**Stored data**:
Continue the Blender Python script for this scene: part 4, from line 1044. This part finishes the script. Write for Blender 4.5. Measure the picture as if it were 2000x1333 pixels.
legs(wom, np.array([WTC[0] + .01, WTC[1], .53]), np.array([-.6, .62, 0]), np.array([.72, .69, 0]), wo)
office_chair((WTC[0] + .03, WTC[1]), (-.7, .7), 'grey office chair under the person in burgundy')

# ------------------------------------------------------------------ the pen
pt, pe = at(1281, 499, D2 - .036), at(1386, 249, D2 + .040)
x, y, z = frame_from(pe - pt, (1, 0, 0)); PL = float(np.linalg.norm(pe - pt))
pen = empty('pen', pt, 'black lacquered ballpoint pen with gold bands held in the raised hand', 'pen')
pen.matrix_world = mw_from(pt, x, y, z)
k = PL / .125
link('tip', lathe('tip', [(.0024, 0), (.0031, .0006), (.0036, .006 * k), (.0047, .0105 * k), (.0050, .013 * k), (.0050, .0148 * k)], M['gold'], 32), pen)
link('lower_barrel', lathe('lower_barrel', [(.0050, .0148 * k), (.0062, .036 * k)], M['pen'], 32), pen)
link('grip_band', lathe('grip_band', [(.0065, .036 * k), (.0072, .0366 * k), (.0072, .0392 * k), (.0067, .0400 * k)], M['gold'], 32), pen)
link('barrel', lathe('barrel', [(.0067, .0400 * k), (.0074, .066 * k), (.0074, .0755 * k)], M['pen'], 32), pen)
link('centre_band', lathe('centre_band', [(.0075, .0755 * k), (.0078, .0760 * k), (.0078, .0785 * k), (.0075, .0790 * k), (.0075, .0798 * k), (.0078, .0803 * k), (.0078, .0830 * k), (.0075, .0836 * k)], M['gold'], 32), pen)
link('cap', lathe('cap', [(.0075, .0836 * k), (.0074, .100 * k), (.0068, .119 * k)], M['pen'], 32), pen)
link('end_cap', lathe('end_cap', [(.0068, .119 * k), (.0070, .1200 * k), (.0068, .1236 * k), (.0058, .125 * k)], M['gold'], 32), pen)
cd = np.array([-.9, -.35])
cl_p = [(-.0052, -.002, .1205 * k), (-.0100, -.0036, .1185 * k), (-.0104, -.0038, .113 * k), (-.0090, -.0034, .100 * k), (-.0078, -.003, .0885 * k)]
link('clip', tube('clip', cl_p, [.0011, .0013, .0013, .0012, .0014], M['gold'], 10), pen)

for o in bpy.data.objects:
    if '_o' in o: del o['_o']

**Problem details**: Return the listing above in its exact form.

**Correct result**:
Continue the Blender Python script for this scene: part 4, from line 1044. This part finishes the script. Write for Blender 4.5. Measure the picture as if it were 2000x1333 pixels.
legs(wom, np.array([WTC[0] + .01, WTC[1], .53]), np.array([-.6, .62, 0]), np.array([.72, .69, 0]), wo)
office_chair((WTC[0] + .03, WTC[1]), (-.7, .7), 'grey office chair under the person in burgundy')

# ------------------------------------------------------------------ the pen
pt, pe = at(1281, 499, D2 - .036), at(1386, 249, D2 + .040)
x, y, z = frame_from(pe - pt, (1, 0, 0)); PL = float(np.linalg.norm(pe - pt))
pen = empty('pen', pt, 'black lacquered ballpoint pen with gold bands held in the raised hand', 'pen')
pen.matrix_world = mw_from(pt, x, y, z)
k = PL / .125
link('tip', lathe('tip', [(.0024, 0), (.0031, .0006), (.0036, .006 * k), (.0047, .0105 * k), (.0050, .013 * k), (.0050, .0148 * k)], M['gold'], 32), pen)
link('lower_barrel', lathe('lower_barrel', [(.0050, .0148 * k), (.0062, .036 * k)], M['pen'], 32), pen)
link('grip_band', lathe('grip_band', [(.0065, .036 * k), (.0072, .0366 * k), (.0072, .0392 * k), (.0067, .0400 * k)], M['gold'], 32), pen)
link('barrel', lathe('barrel', [(.0067, .0400 * k), (.0074, .066 * k), (.0074, .0755 * k)], M['pen'], 32), pen)
link('centre_band', lathe('centre_band', [(.0075, .0755 * k), (.0078, .0760 * k), (.0078, .0785 * k), (.0075, .0790 * k), (.0075, .0798 * k), (.0078, .0803 * k), (.0078, .0830 * k), (.0075, .0836 * k)], M['gold'], 32), pen)
link('cap', lathe('cap', [(.0075, .0836 * k), (.0074, .100 * k), (.0068, .119 * k)], M['pen'], 32), pen)
link('end_cap', lathe('end_cap', [(.0068, .119 * k), (.0070, .1200 * k), (.0068, .1236 * k), (.0058, .125 * k)], M['gold'], 32), pen)
cd = np.array([-.9, -.35])
cl_p = [(-.0052, -.002, .1205 * k), (-.0100, -.0036, .1185 * k), (-.0104, -.0038, .113 * k), (-.0090, -.0034, .100 * k), (-.0078, -.003, .0885 * k)]
link('clip', tube('clip', cl_p, [.0011, .0013, .0013, .0012, .0014], M['gold'], 10), pen)

for o in bpy.data.objects:
    if '_o' in o: del o['_o']